This and That:
“No to Yes: Six Lenten Suggestions”
As we prepare for Lent 2010, please don’t forget about:
1. Lenten Family Fridays
2. Friday Stations of the Cross at 2:00pm in church on February 19th, March 5th, 12th and the 19th.
3. Adult morning of recollection in the church on Thursday, February 18th from 9:30am to 11:00am.
Lent is best viewed as a journey; a journey from “no,” to “yes.” These “no’s” include: deceit, infidelity, betrayals, broken relationships, the moral destroyers of our society, and our own sins that we will smear on our foreheads, in the form of ashes, for all to see on Wednesday. We will seek the Easter waters, forty days hence, that will wash them away. On Easter Sunday, we will be challenged to start all over again as we are asked:
➢ Do you renounce Satan? And all his ways? And all his works?
➢ Do you believe in God the Father? In Jesus Christ? In the Holy Spirit?
We get forty days to work up to our answer, to say, yes. We all have our own Lenten strategies. Permit me to offer my own suggestions, six of them, three to do, three to start.
➢ First one to do: Say no to indiscriminate television watching. TV is commercial television, designed to create needs and make you buy what you don’t really need. Much of it is filled with soft and hardcore pornography and values that are contrary to the gospel. You really can’t absorb those powerful images day in and day out without being affected and spiritually desensitized. Be very selective in your television watching.
➢ Second one: Say “yes” to spiritual reading. Buy a little pocket New Testament and read a passage a day from the gospels. Listen to audiotapes or CD’s on the way to work, school or shopping.
➢ Third: coffee can the table. That is, put a coffee can on the family table and have everyone empty his or her change into it. That goes to the poor.

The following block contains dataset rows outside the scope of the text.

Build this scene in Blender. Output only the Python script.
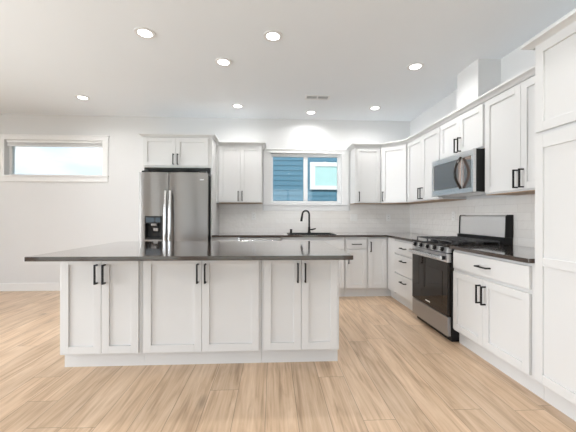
import bpy, bmesh, math, random
from mathutils import Vector, Matrix
random.seed(7)
for o in list(bpy.data.objects): bpy.data.objects.remove(o)
SC = bpy.context.scene
C = SC.collection
PI = math.pi

# ---------------------------------------------------------------- camera
YAW, ROLL, F = 0.0505, 0.002, 305.1
cam_d = bpy.data.cameras.new('camera'); cam = bpy.data.objects.new('camera', cam_d); C.objects.link(cam)
cam_d.sensor_width = 36.0; cam_d.lens = 36.0 * F / 576.0; cam_d.clip_start = 0.05
cam.location = (0, 0, 1.187)
cam.matrix_world = Matrix.Translation((0, 0, 1.187)) @ Matrix.Rotation(-YAW, 4, 'Z') @ Matrix.Rotation(PI/2, 4, 'X') @ Matrix.Rotation(ROLL, 4, 'Z')
SC.camera = cam

# ---------------------------------------------------------------- sky and exposure
EXPOSURE = 0.46
LAMP_W = 4.3
SKY = 1.1
FILL = 1.0
SC.view_settings.view_transform = 'Standard'
try: SC.view_settings.look = 'None'
except Exception: pass
SC.view_settings.exposure = EXPOSURE
SC.view_settings.gamma = 1.0
SC.view_settings.use_curve_mapping = False
W = bpy.data.worlds.new('sky'); SC.world = W; W.use_nodes = True
wn = W.node_tree.nodes; wl = W.node_tree.links; wn.clear()
wo = wn.new('ShaderNodeOutputWorld'); bg = wn.new('ShaderNodeBackground'); wl.new(bg.outputs[0], wo.inputs[0])
tc = wn.new('ShaderNodeTexCoord'); mp = wn.new('ShaderNodeMapping'); mp.inputs['Scale'].default_value = (3.0, 3.0, 8.0)
wl.new(tc.outputs['Generated'], mp.inputs[0])
nz = wn.new('ShaderNodeTexNoise'); nz.inputs['Scale'].default_value = 1.6; nz.inputs['Detail'].default_value = 6
wl.new(mp.outputs[0], nz.inputs['Vector'])
rp = wn.new('ShaderNodeValToRGB'); rp.color_ramp.elements[0].position = 0.40; rp.color_ramp.elements[1].position = 0.60
rp.color_ramp.elements[0].color = (0.66, 0.78, 0.94, 1); rp.color_ramp.elements[1].color = (0.86, 0.91, 0.97, 1)
wl.new(nz.outputs['Fac'], rp.inputs[0]); wl.new(rp.outputs[0], bg.inputs['Color'])
bg.inputs['Strength'].default_value = SKY

sun_d = bpy.data.lights.new('sun', 'SUN'); sun_d.energy = 3.0; sun_d.angle = 0.01; sun_d.color = (1.0, 0.97, 0.93)
sun = bpy.data.objects.new('sun', sun_d); C.objects.link(sun); sun.rotation_euler = (math.radians(42), 0, math.radians(-14))

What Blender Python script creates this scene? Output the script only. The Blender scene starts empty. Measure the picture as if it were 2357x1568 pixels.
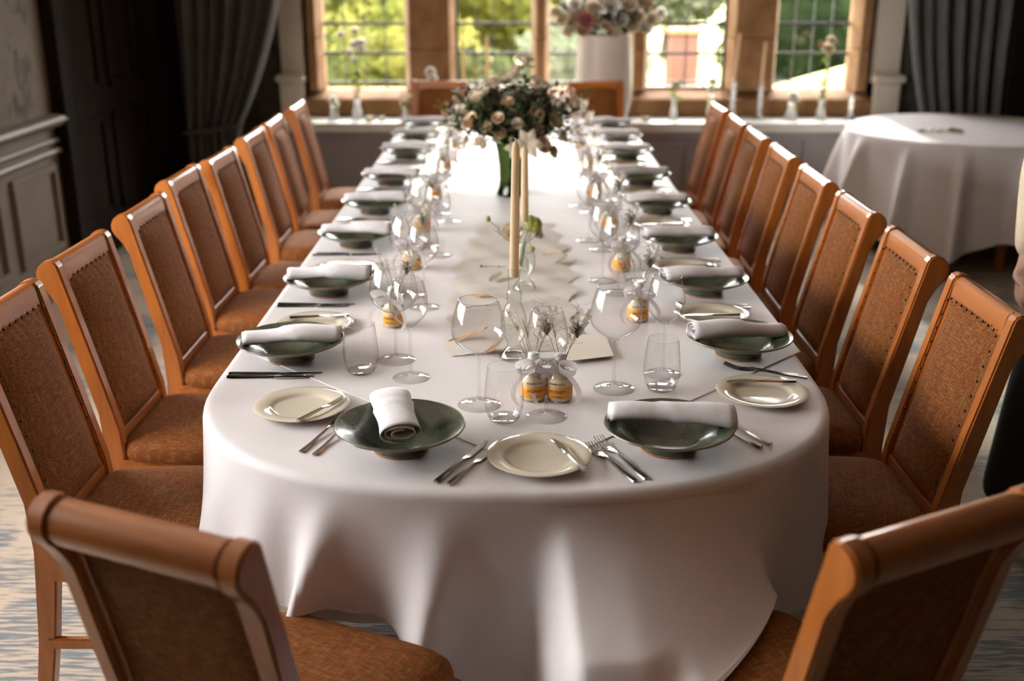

Now we come to three that are a little more personal, a little more difficult, a little more long range.
➢ Fourth suggestion: be an encourager. That is, at work, at school give an encouraging word, the encouraging deed, at least once a week. For example, make the Wednesdays of Lent your encouraging days. So, on Wednesdays at least, be a repairer of broken spirits, a healer of wounds, a harbinger of hope. Speak an encouraging word for every put-down remark. Give a pat for every shove.
➢ Fifth suggestion – and this is tough: prepare to heal, work up to it. That is, make an attempt at reconnecting a broken connection that often, in my experience, starts out with a misunderstanding.
➢ Sixth and final suggestion: Reconnect basics. Put aside a day every week or two when friends, spouses, or families reconnect. Or, I guess I’m saying, review that reason you’re doing all that work and all that running around like crazy to begin with. Too often today, we act like we need to “do” and “get” things. It is time to reconnect with the importance of relationships. Even God, within Godself, is in relationship!
All six are ways of getting from Ash Wednesday no to Easter yes!